Around 1,200 Hezbollah fighters are estimated to have been killed in the Syrian conflict.

Commander's enemies

Badreddine had many enemies.

He was sentenced to death in Kuwait for his role in bomb attacks there in 1983 and escaped from a Kuwaiti jail after Saddam Hussein's Iraq invaded in 1990.

His release from jail in Kuwait was one of the demands made by the hijackers of a TWA flight in 1985, and of the hijackers of a Kuwait Airways flight in 1988.

For years, Badreddine masterminded military operations against Israel from Lebanon and overseas and managed to escape capture by Arab and Western governments.

"The martyred commander spent years of his life on the front line of the jihad (struggle) against the Zionist entity," Iran's parliament speaker Ali Larijani said in a telegram to Hezbollah leader Sayyed Hassan Nasrallah reported by the group's media outlet Al Manar.

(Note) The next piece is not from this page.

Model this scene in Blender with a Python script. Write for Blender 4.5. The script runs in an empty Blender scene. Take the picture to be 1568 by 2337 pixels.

Israel declined to comment on speculation it was behind Badreddine's death, but a former Israeli official said his country would be glad of the news.

Badreddine was one of five Hezbollah members indicted by the U.N.-backed Special Tribunal for Lebanon in the 2005 killing of statesman Rafik al-Hariri, one of Lebanon's most prominent Sunni Muslim figures. Hezbollah denied any involvement and said the charges were politically motivated.

A Special Tribunal prosecutor described Badreddine as an elusive character who passed as an "unnoticed and virtually untraceable ghost through Lebanon."